In 1996, she experienced a mini-Pam-aissance with a return to her blaxploitation roots in Original Gangstas (1996) opposite Fred Williamson and Jim Brown, and had a fun featured role as Hershe Las Palmas (formerly Carjack Malone), a former partner in crime with Kurt Russell’s cult hero Snake Plissken in John Carpenter’s Escape from L.A (1996).
But in 1997, Quentin Tarantino afforded Grier the star vehicle she long-deserved, and she delivered in the eponymous role of Jackie Brown. In “The Plot Thickens,” the grindhouse-savant says that he was looking for an actress that was mid-40s, looks like she’s mid-30s and looks like she can handle anything. “Pam Grier fits the bill, that would be pretty terrific,” he says.

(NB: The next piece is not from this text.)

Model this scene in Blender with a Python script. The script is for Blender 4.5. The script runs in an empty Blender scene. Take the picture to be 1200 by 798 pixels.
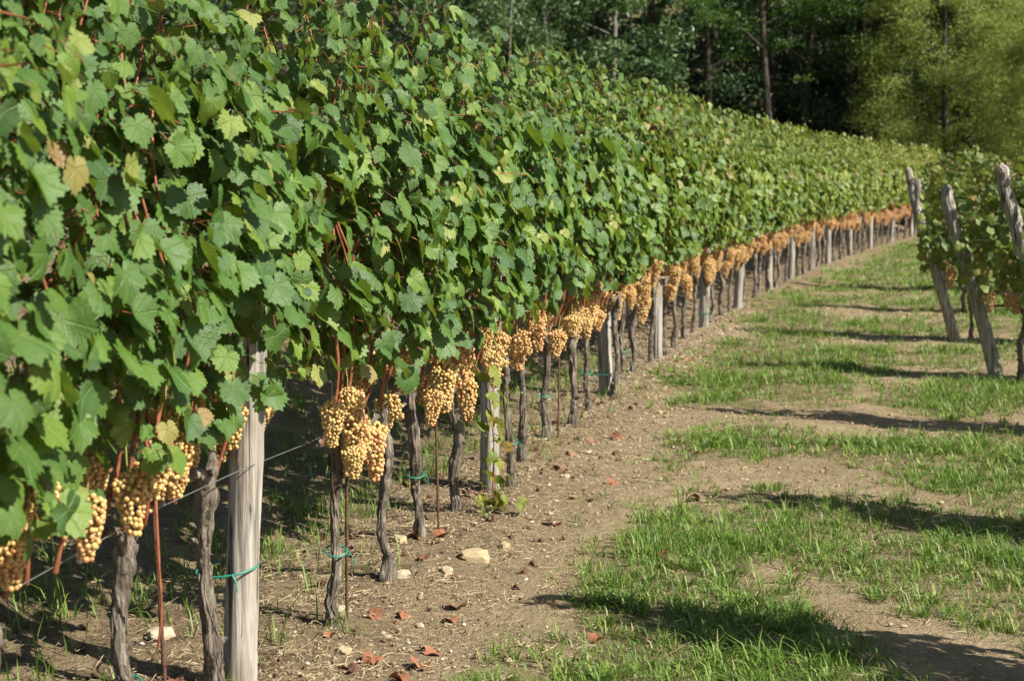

And she was. She earned a Golden Globe nomination (the Oscars snubbed her, surprise, surprise) and was a winner on the film festival circuit. She at last earned something from her peers that was to her more important than fame: respect.
Pam Grier has been working steadily for 50 years, but as “The Plot Thickens” rivetingly chronicles, she is much more than just a Hollywood survivor. Pam candidly recalls being sexually abused at the age of six, as well as her dramatic relationships with Kareem Abdul-Jabbar and comedians Freddie Prinze and Richard Pryor.
Speaking with Mankiewicz from her ranch, the 72-year-old makes a stunning entrance that befits her indomitable spirit. Mankiewicz pulls up to the 12-acre property to find his host in a cowboy hat and aviator sunglasses, dancing under the Colorado sky. “She is prepared for anything,” Mankiewicz observes.
“I’m alive,” Grier proclaims. “I can’t believe it. That’s a milestone for me in our crazy world, it really is.”